The "simply phenomenal" paintings of 33-year-old Fine Arts graduate Paul Fenniak are on display at a New York gallery, TheGazette's art critic Dorota Kozinska reported April 3, and they're all already sold. The same thing happened here in 1996, when Fenniak's works were displayed at Westmount's Galerie de Bellefeuille -- and sold out in two hours. L'Actualité devoted a page (its Découverte section) to Fenniak last month.

During the ongoing crisis in the Balkans, Michael Dartnell (Political Science) was interviewed widely about his specialty, the political use of the Internet, and Vice-Rector Services Charles Emond, a retired brigadier-general who was in command of the Canadian Forces at Lahr, was interviewed about military strategy.

Priscilla David (Counselling and Development) was interviewed by The Gazette's Stephanie Whittaker as part of an article on workplace stress. She said that nowadays, employees who have to produce more with fewer resources often find themselves saying they can do a job when they can't. Her advice is to tell their employer rather than bluff it through.

An evocative photograph by Clara Gutsche (Photography) appears in the current issue of Saturday Night magazine. Part of a series she is doing on Quebec high schools, it shows an empty classroom with a statue of the Virgin Mary in one corner, and in the foreground, a model of a space rocket.

Student wrestler Tamara Medwisky has a whole page to herself in the current issue of Canadian Living, with a big photo and a description of how she trains and approaches her sport. She represented Canada at a world championship in Poland.

Craig Morrison (Music) was on CBC radio recently, explaining the influence of 1960s California surfin' rock. As Hour recently noted, Morrison talks the talk -- teaches about popular music -- and walks the walk -- performs with his rockabilly band, The Momenz.

Gail Valaskakis (Communication Studies, retired) is Special Advisor to the Rector for Aboriginal Affairs. She wrote a thoughtful essay for the National Post in February about the custody battle in the Supreme Court between aboriginal and adoptive white grandparents.

Body-image expert Anthony Synnott (Sociology and Anthropology) was consulted by TheGlobe and Mail when Heritage Minister Sheila Copps put honey-blond highlights in her hair. He was impressed. "It's sassy," he declared. "She's not exactly giving them all the finger, but close." The light-hearted article was reprinted in many papers.

Harold Chorney (Political Science) reviewed William Watson's Globalization and the Meaning of Canadian Life (U of T Press) for the Calgary Herald. He called it "a good book," although he took issue with many points.

The insights on Canadian photographic imagery of Penny Cousineau (Photography) were invoked by Acadian filmmaker Herménégilde Chiasson in an interview about his film Espaces in New Brunswick's L'Acadie Nouvelle.
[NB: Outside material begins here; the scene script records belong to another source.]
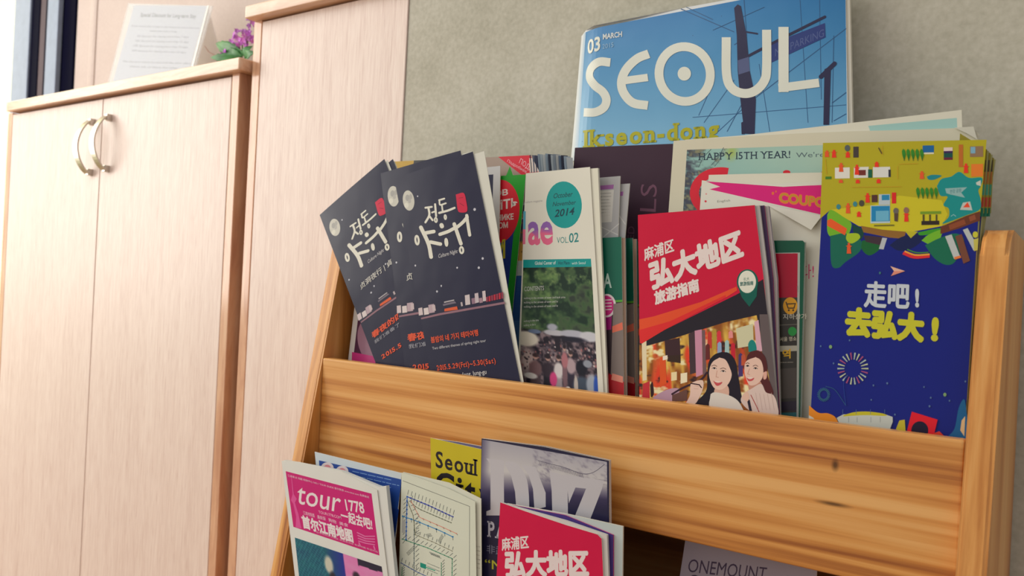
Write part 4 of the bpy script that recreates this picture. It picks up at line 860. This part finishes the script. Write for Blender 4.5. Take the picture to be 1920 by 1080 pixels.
    for x, y in ((190, 575), (330, 552)): s.ell(*f(x, y), 4, 5, (60, 140, 150), n=12)
    for x, y, c in ((675, 610, (110, 104, 100)), (762, 605, (150, 110, 100)), (265, 80, (90, 100, 100)), (385, 545, (80, 76, 64))): s.ell(*f(x, y), 5, 6, c, n=12)
    s.poly(zs(f, [(660, 630), (695, 630), (690, 700), (662, 695)]), (90, 70, 60)); s.stroke(zs(f, [(530, 80), (555, 125)]), 2, (90, 70, 40))
    for bx, by, n_, hh in ((725, 85, 5, 100), (845, 410, 5, 95)):
        for k in range(n_):
            x = bx + k * 38; s.poly(zs(f, [(x, by + 20), (x + 12, by), (x + 26, by + 15), (x + 34, by + hh * .5), (x + 20, by + hh), (x + 4, by + hh * .55)]), (52, 140, 40)); s.stroke(zs(f, [(x + 18, by + hh * .5), (x + 20, by + hh)]), 1.2, (40, 100, 40))
    for a, b in (((700, 215), (860, 210)), ((690, 230), (690, 340)), ((80, 170), (90, 300)), ((300, 410), (720, 405)), ((560, 60), (560, 140))): s.stroke([f(*a), f(*b)], .8, (214, 166, 40), False)
    # rainbow, paper plane, plank signs
    s.stroke(bez(zs(f, [(735, 965), (830, 1000), (960, 992)]), 6), 5.5, (226, 44, 56), False); s.stroke(bez(zs(f, [(748, 950), (840, 982), (960, 976)]), 6), 3, (240, 170, 60), False); s.stroke(bez(zs(f, [(770, 935), (850, 962), (950, 960)]), 6), 2.4, (70, 140, 60), False)
    s.poly(zs(f, [(1090, 825), (1145, 808), (1215, 990), (1165, 1015)]), (196, 204, 206)); s.poly(zs(f, [(1175, 825), (1230, 805), (1300, 1030), (1245, 1055)]), (122, 74, 56)); s.poly(zs(f, [(1240, 770), (1280, 755), (1360, 900), (1330, 945)]), (190, 200, 200)); s.poly(zs(f, [(1165, 1000), (1220, 985), (1225, 1005), (1172, 1020)]), (236, 130, 60)); s.ell(*f(1345, 810), 5, 6, (206, 206, 60)); s.poly(zs(f, [(1330, 850), (1372, 840), (1365, 940), (1335, 950)]), (200, 196, 90))
    g = ZR6
    s.poly(zs(g, [(330, 486), (378, 502), (332, 518), (342, 502)]), (232, 150, 130)); s.poly(zs(g, [(330, 486), (378, 502), (342, 502)]), (240, 190, 170)); s.ell(*g(296, 508), 2, 2.5, (60, 120, 130), n=10)
    s.text('走吧', g(243, 615), g(392, 622), (1.5, -40), (206, 216, 228), .035); s.text('!', g(411, 616), g(424, 617), (0, -30), (206, 216, 228), .05)
    s.text('去弘大', g(180, 706), g(440, 728), (2, -42), (206, 206, 50), .075); s.text('!', g(462, 724), g(486, 726), (2, -38), (206, 206, 50), .06)
    for x, y, r in ((135, 749, 3), (103, 747, 1.5), (197, 728, 1.5), (508, 905, 3), (145, 803, 1.5), (320, 868, 1.8), (275, 875, 1.6), (462, 915, 1.6), (458, 943, 1.8), (523, 925, 1.5), (575, 862, 1.6), (345, 970, 1.6), (268, 922, 1.4), (440, 880, 1.4)): s.ell(*g(x, y), r, r * 1.2, (130, 170, 120) if r > 2 else (90, 120, 170), n=10)
    cx, cy = g(208, 820)
    for k in range(22):
        t = k / 22 * math.tau; c = ((196, 206, 170), (170, 80, 130), (176, 196, 190))[k % 3]; s.stroke([(cx + 16 * math.cos(t), cy + 17 * math.sin(t)), (cx + 29 * math.cos(t), cy + 30 * math.sin(t))], [1.6, 3], c, False)
    cx, cy = g(113, 905)
    for k in range(24):
        t = k / 24 * math.tau; s.stroke([(cx + 7 * math.cos(t), cy + 8 * math.sin(t)), (cx + 12 * math.cos(t), cy + 13 * math.sin(t))], 1.3, (60, 120, 140), False)
    s.stroke(bez(zs(g, [(185, 940), (178, 870), (190, 840)]), 5), 1.2, (40, 70, 160)); s.stroke(bez(zs(g, [(185, 940), (150, 890), (120, 878)]), 5), 1.2, (44, 90, 140))
    h = ZRb
    s.poly(bez(zs(h, [(45, 480), (150, 562), (260, 570), (345, 620), (350, 720), (40, 700)]), 6) + [h(45, 480)], (240, 146, 36)); s.poly(zs(h, [(42, 590), (95, 620), (120, 690), (40, 670)]), (226, 222, 206))
    s.poly(zs(h, [(355, 620), (430, 580), (900, 580), (985, 610), (985, 665), (950, 760), (400, 720)]), (206, 212, 206)); s.poly(bez(zs(h, [(430, 590), (560, 555), (720, 550), (890, 575), (900, 598), (700, 590), (560, 595), (430, 605)]), 5), (206, 196, 40)); s.poly(zs(h, [(600, 710), (860, 740), (850, 775), (600, 740)]), (150, 154, 160))
    for x in (490, 585, 740, 845): s.stroke([h(x, 610), h(x, 670)], 1, (150, 160, 160), False)
    for x in (425, 575, 735, 895): s.stroke([h(x, 525), h(x, 580)], .8, (90, 120, 160), False)
    s.poly(zs(h, [(1020, 750), (1060, 650), (1120, 640), (1130, 770)]), (206, 190, 50)); s.poly(zs(h, [(1140, 790), (1200, 550), (1490, 640), (1445, 830)]), (232, 22, 44)); s.ell(*h(1290, 760), 16, 17, (26, 18, 50)); s.poly(zs(h, [(1450, 790), (1510, 770), (1590, 850), (1450, 830)]), (226, 60, 40))
    s.poly(bez(zs(h, [(1590, 840), (1680, 740), (1730, 500), (1800, 430), (1810, 860), (1590, 840)]), 5), (22, 100, 160)); s.poly(zs(h, [(1760, 650), (1800, 600), (1790, 830), (1745, 760)]), (226, 196, 150))
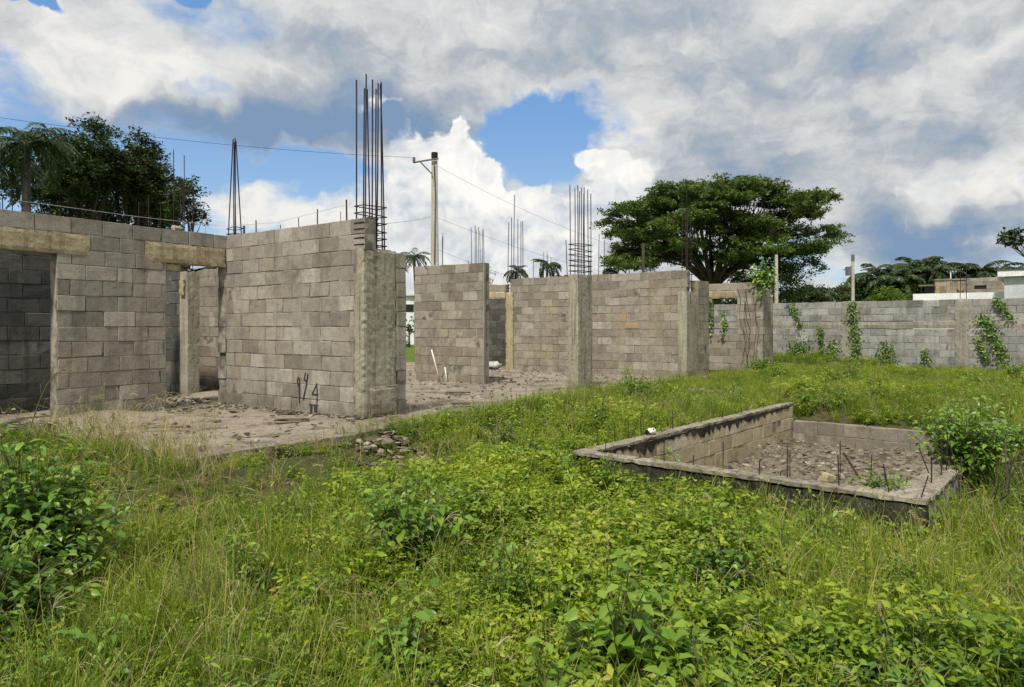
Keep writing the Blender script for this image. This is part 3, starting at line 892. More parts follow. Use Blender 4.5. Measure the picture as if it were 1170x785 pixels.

Many people who enjoyed a fine film about palliative care on CBC's Witness last month may not know that the film, called Endnotes, was produced by alumnus Barry Lazar.

Leila Sujir (Studio Arts) showed her recent videos and video installations in March at the Art Gallery of Peterborough, and it was reported in the Peterborough Examiner.

Anna Alexander (Simone de Beauvoir) was on Télé-Québec's Chasseur d'Idée in March, talking about free speech.

An article in TheGazette about a book by Bassem Khalifah (Political Science) was reprinted in many newspapers across Canada. Once active in Lebanese politics, Khalifah wrote The Rise and Fall of Christian Lebanon as part of his PhD thesis at Concordia. In it, he blames the Maronite Christians for letting the dream of a peaceful secular Lebanese state slip away.